- [What to work on]:
Extract precisely the lines of the entries below, from the first line through the line containing "COL = S.collection".
★ ★ ★ ★ ★
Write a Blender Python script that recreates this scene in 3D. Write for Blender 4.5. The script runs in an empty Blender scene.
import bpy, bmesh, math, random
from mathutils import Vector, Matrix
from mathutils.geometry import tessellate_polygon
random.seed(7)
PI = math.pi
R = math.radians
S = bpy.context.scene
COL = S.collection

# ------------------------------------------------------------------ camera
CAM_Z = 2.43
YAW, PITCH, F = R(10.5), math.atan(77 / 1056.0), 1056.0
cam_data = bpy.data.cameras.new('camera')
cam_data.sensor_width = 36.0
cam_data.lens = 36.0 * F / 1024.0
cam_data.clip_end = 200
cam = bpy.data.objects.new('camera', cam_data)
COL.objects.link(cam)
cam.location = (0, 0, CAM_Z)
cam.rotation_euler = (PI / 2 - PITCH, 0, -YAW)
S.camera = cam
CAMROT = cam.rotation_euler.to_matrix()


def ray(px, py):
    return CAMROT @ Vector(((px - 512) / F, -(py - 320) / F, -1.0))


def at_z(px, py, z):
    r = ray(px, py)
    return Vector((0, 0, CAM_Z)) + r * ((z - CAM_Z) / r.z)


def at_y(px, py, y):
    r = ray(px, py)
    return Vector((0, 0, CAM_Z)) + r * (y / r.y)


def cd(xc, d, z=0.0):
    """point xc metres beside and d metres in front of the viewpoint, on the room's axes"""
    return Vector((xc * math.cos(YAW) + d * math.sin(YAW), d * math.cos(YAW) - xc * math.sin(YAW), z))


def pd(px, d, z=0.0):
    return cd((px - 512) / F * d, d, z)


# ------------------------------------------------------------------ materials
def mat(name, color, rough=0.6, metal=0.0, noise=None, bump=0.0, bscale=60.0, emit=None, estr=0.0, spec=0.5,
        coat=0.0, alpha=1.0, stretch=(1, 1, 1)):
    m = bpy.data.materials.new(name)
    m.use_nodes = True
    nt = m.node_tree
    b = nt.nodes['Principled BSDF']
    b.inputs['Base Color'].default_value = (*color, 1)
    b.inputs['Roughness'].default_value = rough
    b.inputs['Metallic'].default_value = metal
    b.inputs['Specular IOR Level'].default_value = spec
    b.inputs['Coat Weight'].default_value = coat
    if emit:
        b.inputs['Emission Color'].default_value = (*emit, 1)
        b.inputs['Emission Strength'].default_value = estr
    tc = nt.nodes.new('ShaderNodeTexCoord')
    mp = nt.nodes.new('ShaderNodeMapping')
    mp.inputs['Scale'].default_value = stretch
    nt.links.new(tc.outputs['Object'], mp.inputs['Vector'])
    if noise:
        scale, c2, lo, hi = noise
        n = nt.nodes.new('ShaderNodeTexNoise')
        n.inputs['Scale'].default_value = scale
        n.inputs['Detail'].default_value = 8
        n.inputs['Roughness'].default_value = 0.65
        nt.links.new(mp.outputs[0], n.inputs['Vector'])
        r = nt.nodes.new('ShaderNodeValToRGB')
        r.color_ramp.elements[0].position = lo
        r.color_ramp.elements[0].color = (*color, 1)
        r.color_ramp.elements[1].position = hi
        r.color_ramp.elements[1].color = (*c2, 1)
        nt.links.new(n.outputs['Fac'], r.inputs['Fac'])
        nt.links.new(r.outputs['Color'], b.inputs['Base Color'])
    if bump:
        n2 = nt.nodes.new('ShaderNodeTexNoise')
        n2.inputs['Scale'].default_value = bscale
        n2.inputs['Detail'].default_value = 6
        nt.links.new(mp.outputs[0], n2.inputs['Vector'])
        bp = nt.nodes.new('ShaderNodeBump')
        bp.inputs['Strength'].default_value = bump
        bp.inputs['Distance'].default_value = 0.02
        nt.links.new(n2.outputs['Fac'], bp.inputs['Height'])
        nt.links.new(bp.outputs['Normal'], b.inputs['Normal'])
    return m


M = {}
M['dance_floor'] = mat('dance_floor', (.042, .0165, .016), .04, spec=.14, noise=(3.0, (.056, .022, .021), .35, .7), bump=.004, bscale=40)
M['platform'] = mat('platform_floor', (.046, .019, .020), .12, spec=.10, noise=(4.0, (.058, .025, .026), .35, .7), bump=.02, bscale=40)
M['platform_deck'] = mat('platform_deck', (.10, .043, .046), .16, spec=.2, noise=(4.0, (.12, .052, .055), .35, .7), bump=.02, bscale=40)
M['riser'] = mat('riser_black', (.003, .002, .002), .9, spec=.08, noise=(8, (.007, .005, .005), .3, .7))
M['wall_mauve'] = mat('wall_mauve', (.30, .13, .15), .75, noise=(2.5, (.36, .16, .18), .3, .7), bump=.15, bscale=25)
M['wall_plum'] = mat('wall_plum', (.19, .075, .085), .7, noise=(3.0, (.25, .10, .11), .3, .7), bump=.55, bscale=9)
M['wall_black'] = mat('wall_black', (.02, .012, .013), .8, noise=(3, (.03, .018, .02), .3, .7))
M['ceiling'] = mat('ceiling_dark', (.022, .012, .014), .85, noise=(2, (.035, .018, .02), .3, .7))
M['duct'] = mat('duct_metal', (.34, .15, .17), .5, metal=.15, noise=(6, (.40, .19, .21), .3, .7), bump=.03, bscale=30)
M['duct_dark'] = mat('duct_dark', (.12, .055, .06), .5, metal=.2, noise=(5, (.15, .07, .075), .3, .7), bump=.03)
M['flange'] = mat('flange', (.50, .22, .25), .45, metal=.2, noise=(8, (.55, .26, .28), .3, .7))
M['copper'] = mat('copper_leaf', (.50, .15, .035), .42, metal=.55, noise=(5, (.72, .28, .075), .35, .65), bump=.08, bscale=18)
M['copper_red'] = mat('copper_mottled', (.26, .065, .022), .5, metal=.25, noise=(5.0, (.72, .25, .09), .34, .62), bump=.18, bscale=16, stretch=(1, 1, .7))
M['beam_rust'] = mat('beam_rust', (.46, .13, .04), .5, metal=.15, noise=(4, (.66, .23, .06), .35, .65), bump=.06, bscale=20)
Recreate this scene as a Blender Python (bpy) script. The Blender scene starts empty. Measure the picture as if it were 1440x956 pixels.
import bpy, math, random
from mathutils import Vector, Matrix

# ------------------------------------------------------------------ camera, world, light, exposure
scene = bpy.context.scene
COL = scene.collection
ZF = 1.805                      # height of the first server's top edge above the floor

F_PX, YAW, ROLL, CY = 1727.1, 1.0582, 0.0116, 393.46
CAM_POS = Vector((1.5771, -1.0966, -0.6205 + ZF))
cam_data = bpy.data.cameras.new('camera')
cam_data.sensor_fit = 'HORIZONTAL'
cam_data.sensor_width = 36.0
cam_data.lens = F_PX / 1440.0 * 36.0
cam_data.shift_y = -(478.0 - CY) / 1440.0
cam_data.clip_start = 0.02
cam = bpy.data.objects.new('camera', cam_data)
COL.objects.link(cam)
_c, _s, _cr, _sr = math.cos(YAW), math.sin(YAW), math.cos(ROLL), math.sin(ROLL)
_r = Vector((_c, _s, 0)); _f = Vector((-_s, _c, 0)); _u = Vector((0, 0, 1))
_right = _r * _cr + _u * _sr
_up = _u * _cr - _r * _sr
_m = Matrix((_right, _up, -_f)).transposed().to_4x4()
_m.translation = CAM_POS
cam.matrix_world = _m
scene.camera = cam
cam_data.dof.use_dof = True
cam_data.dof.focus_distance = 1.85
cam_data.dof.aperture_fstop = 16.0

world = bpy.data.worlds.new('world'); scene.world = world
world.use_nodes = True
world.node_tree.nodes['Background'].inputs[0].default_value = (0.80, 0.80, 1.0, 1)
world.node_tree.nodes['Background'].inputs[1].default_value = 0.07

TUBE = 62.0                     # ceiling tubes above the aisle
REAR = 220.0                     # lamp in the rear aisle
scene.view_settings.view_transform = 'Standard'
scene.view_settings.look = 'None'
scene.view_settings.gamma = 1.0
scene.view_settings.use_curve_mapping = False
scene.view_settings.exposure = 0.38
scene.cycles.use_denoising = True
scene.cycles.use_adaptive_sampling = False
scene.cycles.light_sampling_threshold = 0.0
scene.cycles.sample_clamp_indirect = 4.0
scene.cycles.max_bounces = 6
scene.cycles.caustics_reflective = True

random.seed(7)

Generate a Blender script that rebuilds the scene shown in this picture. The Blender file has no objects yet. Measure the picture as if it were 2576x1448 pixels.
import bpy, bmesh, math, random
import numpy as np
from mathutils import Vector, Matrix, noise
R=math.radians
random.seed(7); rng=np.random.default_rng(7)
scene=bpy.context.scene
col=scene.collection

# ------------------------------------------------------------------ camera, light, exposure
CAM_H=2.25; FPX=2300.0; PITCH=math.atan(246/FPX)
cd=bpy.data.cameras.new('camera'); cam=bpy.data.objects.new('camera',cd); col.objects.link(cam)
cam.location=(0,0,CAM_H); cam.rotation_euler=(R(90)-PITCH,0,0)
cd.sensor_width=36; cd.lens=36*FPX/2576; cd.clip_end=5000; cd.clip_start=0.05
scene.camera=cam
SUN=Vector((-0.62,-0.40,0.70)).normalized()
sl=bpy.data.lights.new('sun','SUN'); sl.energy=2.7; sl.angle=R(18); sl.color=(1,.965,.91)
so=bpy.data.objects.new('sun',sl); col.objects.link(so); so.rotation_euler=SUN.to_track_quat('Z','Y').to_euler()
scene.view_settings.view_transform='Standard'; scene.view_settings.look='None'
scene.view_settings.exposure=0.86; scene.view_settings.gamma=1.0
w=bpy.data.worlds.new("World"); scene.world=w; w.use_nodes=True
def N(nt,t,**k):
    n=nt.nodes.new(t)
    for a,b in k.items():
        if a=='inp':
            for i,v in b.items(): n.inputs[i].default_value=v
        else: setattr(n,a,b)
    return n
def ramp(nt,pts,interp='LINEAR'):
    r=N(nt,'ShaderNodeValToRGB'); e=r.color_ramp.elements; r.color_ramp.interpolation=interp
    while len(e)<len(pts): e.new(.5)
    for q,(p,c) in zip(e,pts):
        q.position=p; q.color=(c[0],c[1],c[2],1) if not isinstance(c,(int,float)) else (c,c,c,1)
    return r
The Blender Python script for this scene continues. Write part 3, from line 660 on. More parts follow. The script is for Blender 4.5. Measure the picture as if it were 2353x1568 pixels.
★ ★ ★ ★ ★
- [Final result]:
Write a Blender Python script that recreates this scene in 3D. Write for Blender 4.5. The script runs in an empty Blender scene.
import bpy, bmesh, math, random
from mathutils import Vector, Matrix
from mathutils.geometry import tessellate_polygon
random.seed(7)
PI = math.pi
R = math.radians
S = bpy.context.scene
COL = S.collection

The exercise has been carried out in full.